Personal information about employees, i.e. human resource information

Personal information about others (i.e. customers)

Federally regulated private sector

Covered when Bill C-6 comes into force

Covered when Bill C-6 comes into force

Trade in personal information that occurs inter-provincially or internationally

Not covered

Covered when Bill C-6 comes into force

Provincially regulated private sector

Not covered

Covered when Bill C-6 comes into force

Individuals who are unhappy with their treatment by corporations may make a complaint to the Privacy Commissioner.  The legislation provides the Commissioner with broad powers to investigate, compel appearances, demand information, enter premises, and conduct interviews.   The Commissioner may, with reasonable grounds, also initiate an audit of the information practices of a company.  Those powers may be delegated, with no limitation.

The Commissioner has the right to prepare a report and, if he so decides, publish the report publicly.  Individuals have the right to take an organization to court and/or the Commissioner also has the right to go to the courts and seek re-dress on behalf of an individual.

The courts may order a company to correct its practices and/or publish a notice of its intention to correct it practices and/or levy a fine of not more than $20,000 for punitive damages. In the event an organization has obstructed the Commissioner’s or his delegate, then fines between $10,000 and $100,000 may be applied.

This is not simply a Canadian issue. Companies operating in the US and Europe will have to comply with similar legislation.

The CSA standard envisions that “more sensitive information should be safeguarded by a higher level of protection.” 

Some companies handle more sensitive information than others (e.g. financial, health) and will be expected to have more stringent controls.  Encryption software may be required along with periodic independent security audits of your premises and your Internet based networks and servers.  It should be noted that the Canadian General Standards Board is developing a “Canadian Independent Security Auditing Standard for Internet Based Networks and Servers.”

Corporations are becoming more widely aware of how their information can be surreptitiously accessed electronically. As those threats multiply (and awareness of these risks multiply), companies will have to spend more to ensure their electronic data cannot be easily accessed and to reassure their clients (and regulators) that they have the necessary safeguards in place. 

It should be noted that this legislation is a business opportunity for a number of security related manufacturers and consultants.  Since these companies are often active participants in developing these general standards, it can be argued they have a vested interest in making the standards more, not less, stringent.  Over time, this may become a bit of a treadmill, as new benchmark practices are developed and companies are expected to increase their security related measures to maintain public confidence in their reliability.
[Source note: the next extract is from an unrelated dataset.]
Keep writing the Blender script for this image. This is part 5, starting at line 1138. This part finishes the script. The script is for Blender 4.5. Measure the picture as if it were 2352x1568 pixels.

A $20,000 fine is pocket change for many corporations.   The real threat under the act is public embarrassment.  In the event of a dispute, most corporations will negotiate a settlement with the Privacy Commissioner — even if they have a very good case.   They will conclude that it is better to settle than put up with the negative publicity of being cited in a public report of the Privacy Commissioner or having to defend themselves in a court action. 

A reasonable scenario would have the Privacy Commissioner allow the process to be truly complaints-driven.  The Commissioner would react to complaints and only initiate publication or legal proceedings when there has been a history of violations and the organization involved is an egregious violator, unwilling to offer serious remedial measures.  This would allow industry self-regulatory approaches to evolve.  Over time, most corporations would adopt a reasonable set of generally recognizable practices. Security standards would generally toughen over time.

Since the privacy practices used by company and association web sites can be checked most easily and cheaply by regulators, expect activity in this area.